Éste es el pacto que ahora se ha roto, y no por una diabólica conjura de los millonarios y las multinacionales como cree nuestra izquierda bolivariana, sino porque el capitalismo ha entrado en una nueva fase en la que las fábricas ya no están en Birmingham sino en China, y en la que el propio éxito del Estado del bienestar ha hecho muy difícil mantener sus conquistas: vivimos muchos más años y necesitamos más servicios durante mucho más tiempo, lo que aumenta constantemente los gastos que deben ser cubiertos.
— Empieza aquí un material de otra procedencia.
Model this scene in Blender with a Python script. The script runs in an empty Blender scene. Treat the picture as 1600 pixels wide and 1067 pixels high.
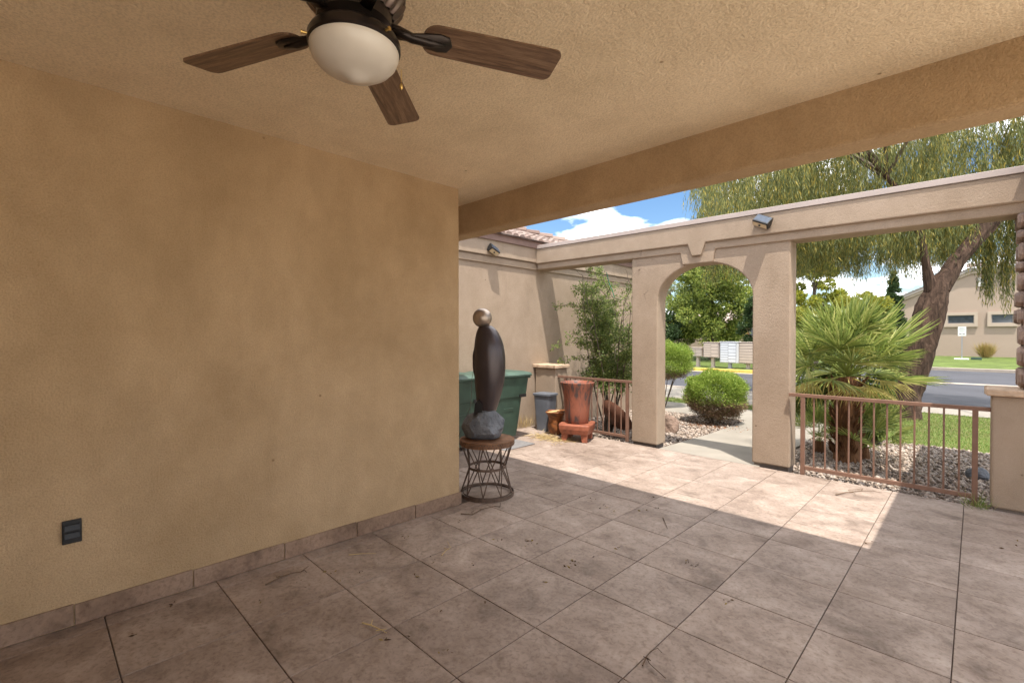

Y aquí es donde se explica el declive de la socialdemocracia del PSOE. ¿Cuál es su papel? ¿Y a quién representa, si ya no existe prácticamente la clase obrera? Porque la triste verdad es que la globalización ha cambiado por completo las reglas del juego. Y si un país no tiene dinero para sostener su Estado del bienestar, entonces tiene que pedirlo prestado y quien le presta el dinero es quien impone las condiciones. Y en estas nuevas circunstancias, El PSOE sigue representando un papel moderado, sensato, como en los tiempos del padre de mi amigo en Birmingham. Pero la gente está cabreada y no ve futuro y se entrega al primer aprendiz de brujo que aparece prometiendo cualquier cosa. Y en ese dilema seguimos ahora, aunque sea Navidad. Ah, por cierto, Feliz Navidad.